Although the EPA is overseeing some massive reform efforts, it certainly isn't diverting all of its resources to experiment. The agency has announced several revisions to existing regulations of the Clean Air Act. These, too, seem to bear the mark of regulatory reform - they're all efforts to simplify the regulatory maze.

The Title V operating permit procedures and their federal implementation guidance, which every facility in the U.S. must go through to receive permission to operate, will be made easier to follow. The agency will also work to simplify the new source review process, required for every new press set up.

And if you have a plant in an area with a high level of ozone (called a non-attainment zone), yon must struggle through the added process of assuring prevention of significant deterioration (PSD) of the atmosphere whenever you add a new press. That process too, according to the EPA, will be simplified and clarified. In addition, the agency is reviewing the federal guidelines that require states to set up a Small Business Assistance Program to help small business with the technological challenges of the Clean Air Act.

Finally, President Clinton has asked for a review of every federal regulation in effect today.

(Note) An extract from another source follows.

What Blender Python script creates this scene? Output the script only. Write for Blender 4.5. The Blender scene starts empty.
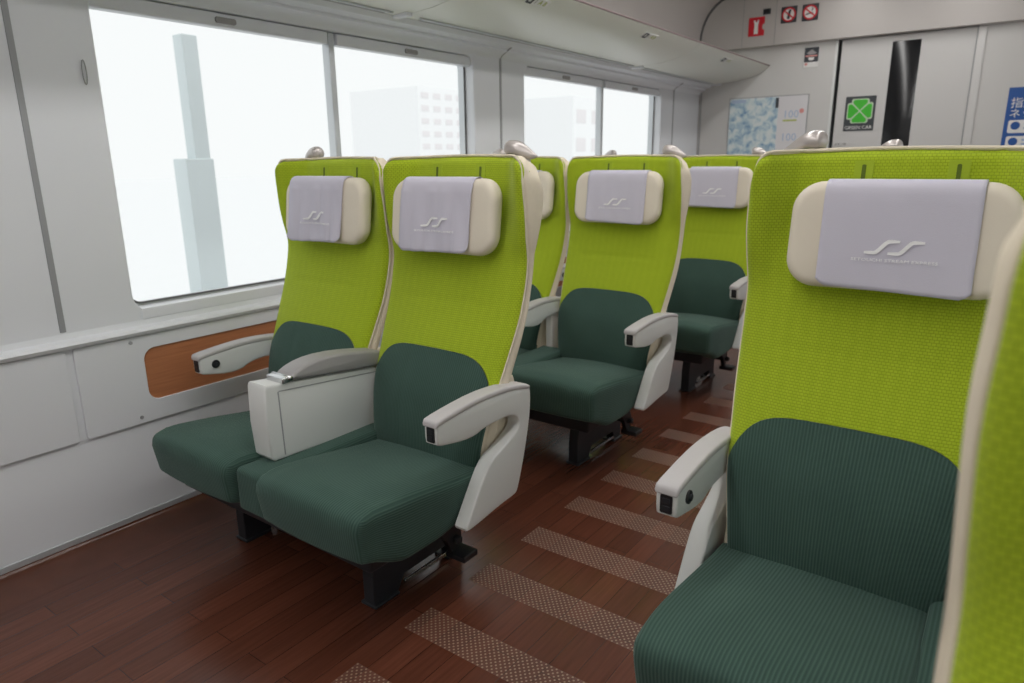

By executive order, the more than 100,000 pages found in the Code of Federal Regulations are being reviewed to weed out redundancies and irrelevancies. There may be an opportunity for industry to comment on these changes as the program proceeds.

It all sounds like good news, but the truth is, every time an agency opens up a regulation to change it, bad things can happen quickly and irrevocably if industry does not pay close attention.

Industry Influence

The political shift that occurred last November is having a marked affect on the Clinton administration and the activities of the EPA. Perhaps at no time in history has there been more opportunity for regulatory reform. Industry is now invited to get involved and even to drive some needed changes.

However, participation does not come without effort, resources, or commitment. Negotiation is a required component of success in today's business, and proper negotiation requires technical and scientific justification, which, in turn, requires investment. But it's an investment industry needs to make for its very future.

Already, the time, effort and resources the flexible packaging industry has brought to its dealings with EPA have had an impact - regulations have been improved. EPA now views industry as a resource for technical information and as an industry concerned with the environment in which its employees, customers and stockholders live.

Most important, we've communicated a willingness to embrace change, provided consideration is given to the reality that all companies must earn a profit to survive.